====== Data section

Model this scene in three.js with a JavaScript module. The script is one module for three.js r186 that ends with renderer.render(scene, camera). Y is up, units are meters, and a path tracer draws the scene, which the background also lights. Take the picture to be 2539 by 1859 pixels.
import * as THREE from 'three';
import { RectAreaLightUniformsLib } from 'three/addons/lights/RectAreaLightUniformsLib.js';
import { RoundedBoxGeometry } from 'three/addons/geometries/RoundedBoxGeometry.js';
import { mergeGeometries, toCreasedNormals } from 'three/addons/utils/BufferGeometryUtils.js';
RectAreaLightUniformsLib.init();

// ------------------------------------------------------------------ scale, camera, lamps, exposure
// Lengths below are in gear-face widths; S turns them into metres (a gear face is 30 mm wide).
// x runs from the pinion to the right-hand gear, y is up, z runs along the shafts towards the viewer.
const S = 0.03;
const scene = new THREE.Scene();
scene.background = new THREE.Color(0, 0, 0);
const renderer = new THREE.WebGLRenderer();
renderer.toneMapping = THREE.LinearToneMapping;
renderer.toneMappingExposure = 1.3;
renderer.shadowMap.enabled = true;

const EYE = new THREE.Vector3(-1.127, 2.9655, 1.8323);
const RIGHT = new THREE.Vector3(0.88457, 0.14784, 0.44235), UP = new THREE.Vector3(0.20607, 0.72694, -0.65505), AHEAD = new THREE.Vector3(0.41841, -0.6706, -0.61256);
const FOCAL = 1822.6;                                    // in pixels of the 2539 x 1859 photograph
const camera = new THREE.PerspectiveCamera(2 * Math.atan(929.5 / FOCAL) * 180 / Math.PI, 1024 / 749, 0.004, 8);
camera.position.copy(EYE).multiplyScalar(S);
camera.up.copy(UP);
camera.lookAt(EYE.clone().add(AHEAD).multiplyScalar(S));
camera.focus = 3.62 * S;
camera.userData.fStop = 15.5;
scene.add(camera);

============

- **Task directions**
Emit, unaltered, the lines from the top of the listing down through the line that holds "RectAreaLightUniformsLib.init();"; emit nothing else.

- **Task output**
Model this scene in three.js with a JavaScript module. The script is one module for three.js r186 that ends with renderer.render(scene, camera). Y is up, units are meters, and a path tracer draws the scene, which the background also lights. Take the picture to be 2539 by 1859 pixels.
import * as THREE from 'three';
import { RectAreaLightUniformsLib } from 'three/addons/lights/RectAreaLightUniformsLib.js';
import { RoundedBoxGeometry } from 'three/addons/geometries/RoundedBoxGeometry.js';
import { mergeGeometries, toCreasedNormals } from 'three/addons/utils/BufferGeometryUtils.js';
RectAreaLightUniformsLib.init();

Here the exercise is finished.